The part I couldn’t understand was that even though these guilty 31 would now be ineligible to compete at Rio, nothing was said about the legitimacy of their Beijing achievements.

For example, would medals be stripped, records be removed, asterisks added? But I guess such statements might have been letting the cat out of the bag.

(Even for dirty dopers, there are painstaking protocols required to protect anonymity until the right moment.)

Yet did no journalist quiz the IOC over this? Or perhaps the IOC issued a strict embargo on further elaboration until the total disclosure. If so, it would have been helpful to know.

Instead, we get an AAP story in which Australian IOC officials claim to have no knowledge of Australians being among the positives. Well, if the IOC has shut up shop on the yarn, of course we won’t know.

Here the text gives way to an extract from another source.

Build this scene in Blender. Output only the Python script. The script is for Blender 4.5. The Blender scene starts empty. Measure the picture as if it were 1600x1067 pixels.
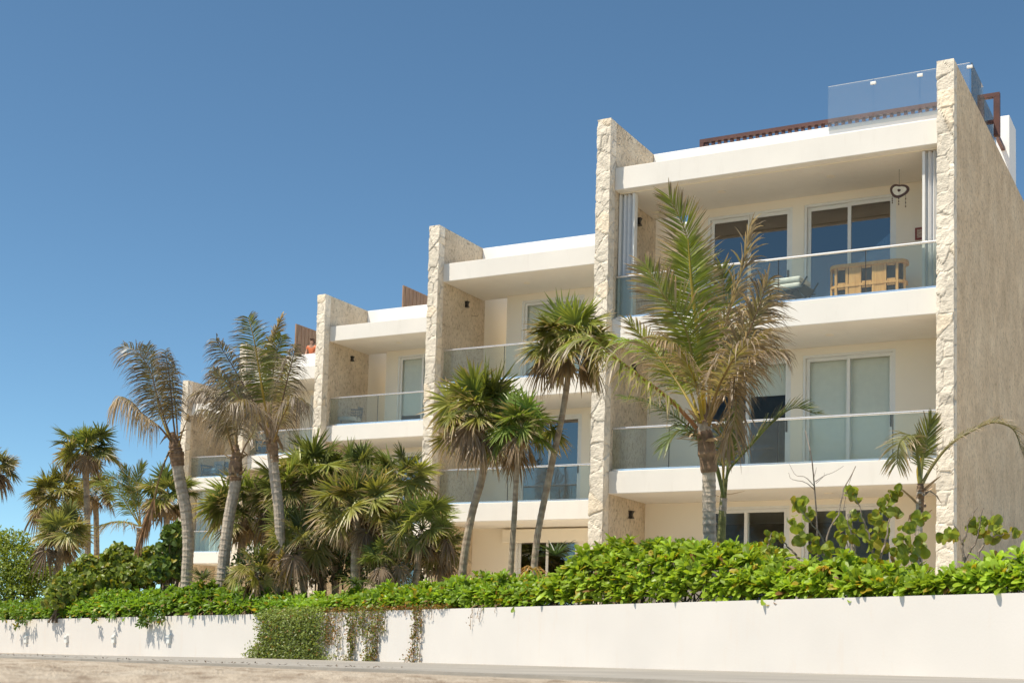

This was surely one of those stories about not having a story, while being unable to admit it: just one more thing I don’t understand.

The Crowd Says:

2016-05-23T02:47:13+00:00

HarryT

Guest


Yes. Individuals, each sport, countries and events, should all have a demerit point system similar to a driver's license. This would change the practice of just not looking for cheats , to actively rooting them out.

2016-05-23T01:05:14+00:00

delbeato

Roar Guru


They're happy to ping individual athletes, but less happy to drag a sport or competition through the mud - i.e. the Olympics. They need to make the hard decisions here and stop protecting their brands.

2016-05-21T10:53:00+00:00

Professor Rosseforp

Guest


Actually Steve Larkin's article on this page answers some of my questions -- should have read it first!

2016-05-21T09:31:23+00:00

Professor Rosseforp

Guest


Without casting aspersions at any athlete, I think the walkers shouldn't be talking too loudly about rule breaches -- any walking race I've ever watched has an entire field using actions that should have them disqualified. I get that race walking is a different style of motion to strolling in the park, but every walker I've watched has both feet off the ground simultaneously, and easily visible to the naked eye.

2016-05-21T07:07:27+00:00

Queries

Guest


Tallant was probably the cheater

2016-05-21T05:25:38+00:00

Torchbearer

Guest


Would not surprise me if Tallent gets his second gold medal, as the guy who beat him was subsequently caught for drugs. Even his bronze could be upgraded to hold, stranger things have happened.

2016-05-21T04:48:01+00:00

Professor Rosseforp

Guest


I would like to know how many of the 31 were going to be at the 2016 Olympics anyway. I would have preferred test results from 2012, and maybe even through in international and Commonwealth Games from 2014. There's more chance that these athletes will be competing in 2016. I would like to know how many samples were tested, and on what basis. 31 seems an extremely low figure from a field of many thousands of athletes.

2016-05-21T02:33:54+00:00

Simoc

Guest


It is as irrelevant as Oz walker Tallant belatedly being awarded gold. It makes a media story but sport is all about being in the moment and winning on the day. Stripped of gold or not they still won on the day, as Tallant lost on the day. That's why they still cheat despite a pretty good chance now of being caught for having doped at a future date.

2016-05-20T23:59:32+00:00

Gurudoright

Guest


I can't understand why they wouldn't.